[What you should do]
Pictures stay out of the copy; restate everything else in the material exactly.

[Given data]
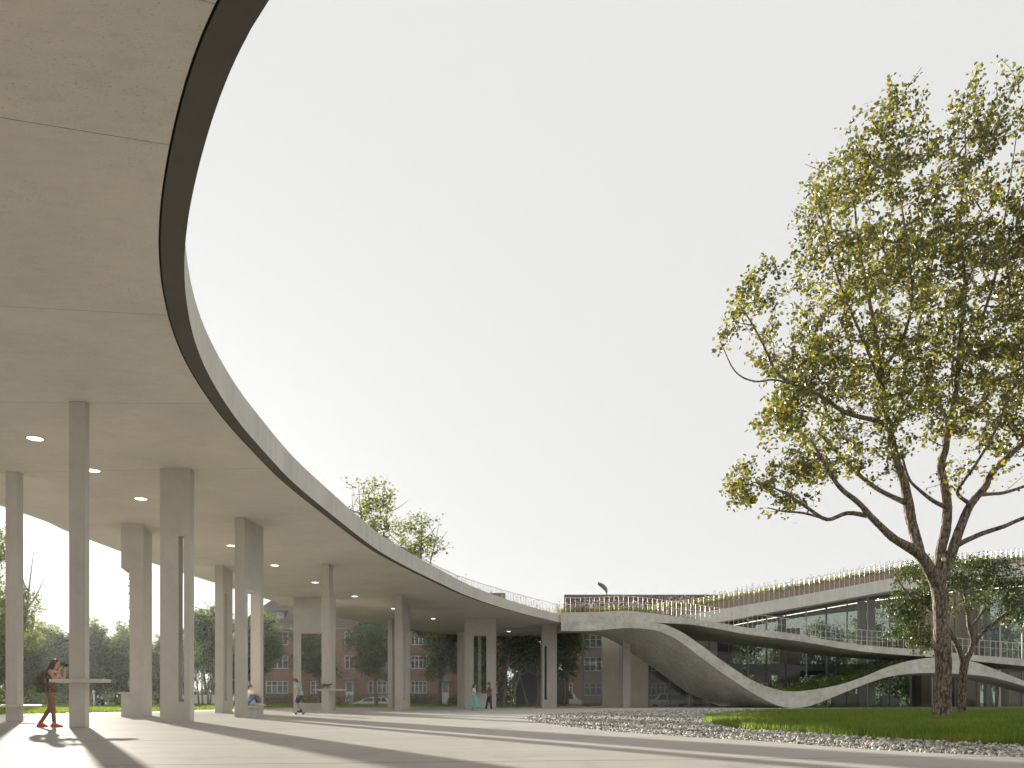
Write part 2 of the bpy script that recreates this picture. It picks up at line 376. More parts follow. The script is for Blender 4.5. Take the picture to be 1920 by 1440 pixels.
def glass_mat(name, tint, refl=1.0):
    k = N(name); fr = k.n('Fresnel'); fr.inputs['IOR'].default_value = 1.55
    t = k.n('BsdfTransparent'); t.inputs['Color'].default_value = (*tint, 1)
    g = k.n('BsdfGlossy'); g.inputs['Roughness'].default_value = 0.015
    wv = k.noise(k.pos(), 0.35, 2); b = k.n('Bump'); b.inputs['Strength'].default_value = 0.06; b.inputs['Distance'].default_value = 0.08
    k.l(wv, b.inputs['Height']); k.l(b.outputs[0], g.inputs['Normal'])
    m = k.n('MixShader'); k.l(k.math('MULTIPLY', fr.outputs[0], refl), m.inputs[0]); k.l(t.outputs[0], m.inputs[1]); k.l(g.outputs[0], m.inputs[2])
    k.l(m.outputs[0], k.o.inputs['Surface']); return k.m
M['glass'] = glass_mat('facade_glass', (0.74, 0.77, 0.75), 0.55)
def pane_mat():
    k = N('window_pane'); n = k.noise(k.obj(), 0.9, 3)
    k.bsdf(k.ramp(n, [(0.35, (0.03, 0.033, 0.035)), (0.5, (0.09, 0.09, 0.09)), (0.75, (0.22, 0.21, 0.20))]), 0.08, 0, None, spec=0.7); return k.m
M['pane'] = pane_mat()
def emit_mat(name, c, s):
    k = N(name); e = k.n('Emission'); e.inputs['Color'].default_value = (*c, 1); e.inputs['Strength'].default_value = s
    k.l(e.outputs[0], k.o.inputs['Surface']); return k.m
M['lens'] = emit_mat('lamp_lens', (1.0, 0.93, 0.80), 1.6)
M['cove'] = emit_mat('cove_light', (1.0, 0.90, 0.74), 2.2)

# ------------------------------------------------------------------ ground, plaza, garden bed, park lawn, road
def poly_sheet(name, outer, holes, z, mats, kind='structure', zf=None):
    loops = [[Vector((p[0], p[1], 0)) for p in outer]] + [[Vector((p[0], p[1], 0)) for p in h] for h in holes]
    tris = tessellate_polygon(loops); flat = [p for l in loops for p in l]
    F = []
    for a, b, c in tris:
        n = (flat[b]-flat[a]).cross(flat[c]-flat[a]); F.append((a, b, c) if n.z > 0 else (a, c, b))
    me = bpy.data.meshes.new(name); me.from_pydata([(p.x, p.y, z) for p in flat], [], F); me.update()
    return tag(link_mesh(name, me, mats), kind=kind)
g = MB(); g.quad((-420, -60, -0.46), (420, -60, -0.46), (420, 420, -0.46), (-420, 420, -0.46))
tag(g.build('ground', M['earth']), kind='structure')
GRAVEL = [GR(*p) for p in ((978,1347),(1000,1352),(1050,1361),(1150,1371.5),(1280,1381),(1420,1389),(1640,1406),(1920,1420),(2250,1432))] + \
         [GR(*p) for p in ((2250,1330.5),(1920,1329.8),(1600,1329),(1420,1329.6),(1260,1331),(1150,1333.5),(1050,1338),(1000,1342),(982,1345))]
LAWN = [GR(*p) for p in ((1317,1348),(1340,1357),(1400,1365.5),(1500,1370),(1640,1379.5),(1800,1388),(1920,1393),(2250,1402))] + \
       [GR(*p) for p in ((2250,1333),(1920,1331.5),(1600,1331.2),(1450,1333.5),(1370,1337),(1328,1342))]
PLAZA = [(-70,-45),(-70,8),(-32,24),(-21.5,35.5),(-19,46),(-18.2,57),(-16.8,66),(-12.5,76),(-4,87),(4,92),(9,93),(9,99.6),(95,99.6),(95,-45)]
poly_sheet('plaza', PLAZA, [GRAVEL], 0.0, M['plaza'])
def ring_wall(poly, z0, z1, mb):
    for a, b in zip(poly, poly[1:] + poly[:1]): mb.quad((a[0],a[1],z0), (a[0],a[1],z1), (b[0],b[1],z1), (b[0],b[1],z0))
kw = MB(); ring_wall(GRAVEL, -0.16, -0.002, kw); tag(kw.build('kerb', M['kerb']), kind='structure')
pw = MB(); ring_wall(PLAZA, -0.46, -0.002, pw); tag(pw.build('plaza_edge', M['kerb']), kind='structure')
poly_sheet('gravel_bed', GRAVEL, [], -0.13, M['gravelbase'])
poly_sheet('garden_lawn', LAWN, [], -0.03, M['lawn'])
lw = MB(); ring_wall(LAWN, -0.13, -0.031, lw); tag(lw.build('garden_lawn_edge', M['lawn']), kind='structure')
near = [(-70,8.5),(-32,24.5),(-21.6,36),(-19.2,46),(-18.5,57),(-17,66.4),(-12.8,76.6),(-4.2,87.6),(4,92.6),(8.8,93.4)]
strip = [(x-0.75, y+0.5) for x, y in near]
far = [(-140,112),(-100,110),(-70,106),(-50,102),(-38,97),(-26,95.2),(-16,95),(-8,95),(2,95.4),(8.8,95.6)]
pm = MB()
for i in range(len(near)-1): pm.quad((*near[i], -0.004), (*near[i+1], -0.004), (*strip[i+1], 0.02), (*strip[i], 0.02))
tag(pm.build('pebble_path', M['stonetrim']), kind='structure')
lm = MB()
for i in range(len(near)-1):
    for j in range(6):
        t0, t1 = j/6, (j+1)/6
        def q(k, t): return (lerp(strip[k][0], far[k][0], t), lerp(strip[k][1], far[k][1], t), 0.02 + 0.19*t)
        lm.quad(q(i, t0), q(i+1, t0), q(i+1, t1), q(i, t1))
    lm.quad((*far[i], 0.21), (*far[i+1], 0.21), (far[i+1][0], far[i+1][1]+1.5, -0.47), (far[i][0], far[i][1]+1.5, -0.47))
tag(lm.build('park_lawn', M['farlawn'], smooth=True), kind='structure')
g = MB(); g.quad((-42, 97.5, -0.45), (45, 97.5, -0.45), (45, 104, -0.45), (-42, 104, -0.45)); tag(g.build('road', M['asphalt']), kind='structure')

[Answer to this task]
Write part 2 of the bpy script that recreates this picture. It picks up at line 376. More parts follow. The script is for Blender 4.5. Take the picture to be 1920 by 1440 pixels.
def glass_mat(name, tint, refl=1.0):
    k = N(name); fr = k.n('Fresnel'); fr.inputs['IOR'].default_value = 1.55
    t = k.n('BsdfTransparent'); t.inputs['Color'].default_value = (*tint, 1)
    g = k.n('BsdfGlossy'); g.inputs['Roughness'].default_value = 0.015
    wv = k.noise(k.pos(), 0.35, 2); b = k.n('Bump'); b.inputs['Strength'].default_value = 0.06; b.inputs['Distance'].default_value = 0.08
    k.l(wv, b.inputs['Height']); k.l(b.outputs[0], g.inputs['Normal'])
    m = k.n('MixShader'); k.l(k.math('MULTIPLY', fr.outputs[0], refl), m.inputs[0]); k.l(t.outputs[0], m.inputs[1]); k.l(g.outputs[0], m.inputs[2])
    k.l(m.outputs[0], k.o.inputs['Surface']); return k.m
M['glass'] = glass_mat('facade_glass', (0.74, 0.77, 0.75), 0.55)
def pane_mat():
    k = N('window_pane'); n = k.noise(k.obj(), 0.9, 3)
    k.bsdf(k.ramp(n, [(0.35, (0.03, 0.033, 0.035)), (0.5, (0.09, 0.09, 0.09)), (0.75, (0.22, 0.21, 0.20))]), 0.08, 0, None, spec=0.7); return k.m
M['pane'] = pane_mat()
def emit_mat(name, c, s):
    k = N(name); e = k.n('Emission'); e.inputs['Color'].default_value = (*c, 1); e.inputs['Strength'].default_value = s
    k.l(e.outputs[0], k.o.inputs['Surface']); return k.m
M['lens'] = emit_mat('lamp_lens', (1.0, 0.93, 0.80), 1.6)
M['cove'] = emit_mat('cove_light', (1.0, 0.90, 0.74), 2.2)

# ------------------------------------------------------------------ ground, plaza, garden bed, park lawn, road
def poly_sheet(name, outer, holes, z, mats, kind='structure', zf=None):
    loops = [[Vector((p[0], p[1], 0)) for p in outer]] + [[Vector((p[0], p[1], 0)) for p in h] for h in holes]
    tris = tessellate_polygon(loops); flat = [p for l in loops for p in l]
    F = []
    for a, b, c in tris:
        n = (flat[b]-flat[a]).cross(flat[c]-flat[a]); F.append((a, b, c) if n.z > 0 else (a, c, b))
    me = bpy.data.meshes.new(name); me.from_pydata([(p.x, p.y, z) for p in flat], [], F); me.update()
    return tag(link_mesh(name, me, mats), kind=kind)
g = MB(); g.quad((-420, -60, -0.46), (420, -60, -0.46), (420, 420, -0.46), (-420, 420, -0.46))
tag(g.build('ground', M['earth']), kind='structure')
GRAVEL = [GR(*p) for p in ((978,1347),(1000,1352),(1050,1361),(1150,1371.5),(1280,1381),(1420,1389),(1640,1406),(1920,1420),(2250,1432))] + \
         [GR(*p) for p in ((2250,1330.5),(1920,1329.8),(1600,1329),(1420,1329.6),(1260,1331),(1150,1333.5),(1050,1338),(1000,1342),(982,1345))]
LAWN = [GR(*p) for p in ((1317,1348),(1340,1357),(1400,1365.5),(1500,1370),(1640,1379.5),(1800,1388),(1920,1393),(2250,1402))] + \
       [GR(*p) for p in ((2250,1333),(1920,1331.5),(1600,1331.2),(1450,1333.5),(1370,1337),(1328,1342))]
PLAZA = [(-70,-45),(-70,8),(-32,24),(-21.5,35.5),(-19,46),(-18.2,57),(-16.8,66),(-12.5,76),(-4,87),(4,92),(9,93),(9,99.6),(95,99.6),(95,-45)]
poly_sheet('plaza', PLAZA, [GRAVEL], 0.0, M['plaza'])
def ring_wall(poly, z0, z1, mb):
    for a, b in zip(poly, poly[1:] + poly[:1]): mb.quad((a[0],a[1],z0), (a[0],a[1],z1), (b[0],b[1],z1), (b[0],b[1],z0))
kw = MB(); ring_wall(GRAVEL, -0.16, -0.002, kw); tag(kw.build('kerb', M['kerb']), kind='structure')
pw = MB(); ring_wall(PLAZA, -0.46, -0.002, pw); tag(pw.build('plaza_edge', M['kerb']), kind='structure')
poly_sheet('gravel_bed', GRAVEL, [], -0.13, M['gravelbase'])
poly_sheet('garden_lawn', LAWN, [], -0.03, M['lawn'])
lw = MB(); ring_wall(LAWN, -0.13, -0.031, lw); tag(lw.build('garden_lawn_edge', M['lawn']), kind='structure')
near = [(-70,8.5),(-32,24.5),(-21.6,36),(-19.2,46),(-18.5,57),(-17,66.4),(-12.8,76.6),(-4.2,87.6),(4,92.6),(8.8,93.4)]
strip = [(x-0.75, y+0.5) for x, y in near]
far = [(-140,112),(-100,110),(-70,106),(-50,102),(-38,97),(-26,95.2),(-16,95),(-8,95),(2,95.4),(8.8,95.6)]
pm = MB()
for i in range(len(near)-1): pm.quad((*near[i], -0.004), (*near[i+1], -0.004), (*strip[i+1], 0.02), (*strip[i], 0.02))
tag(pm.build('pebble_path', M['stonetrim']), kind='structure')
lm = MB()
for i in range(len(near)-1):
    for j in range(6):
        t0, t1 = j/6, (j+1)/6
        def q(k, t): return (lerp(strip[k][0], far[k][0], t), lerp(strip[k][1], far[k][1], t), 0.02 + 0.19*t)
        lm.quad(q(i, t0), q(i+1, t0), q(i+1, t1), q(i, t1))
    lm.quad((*far[i], 0.21), (*far[i+1], 0.21), (far[i+1][0], far[i+1][1]+1.5, -0.47), (far[i][0], far[i][1]+1.5, -0.47))
tag(lm.build('park_lawn', M['farlawn'], smooth=True), kind='structure')
g = MB(); g.quad((-42, 97.5, -0.45), (45, 97.5, -0.45), (45, 104, -0.45), (-42, 104, -0.45)); tag(g.build('road', M['asphalt']), kind='structure')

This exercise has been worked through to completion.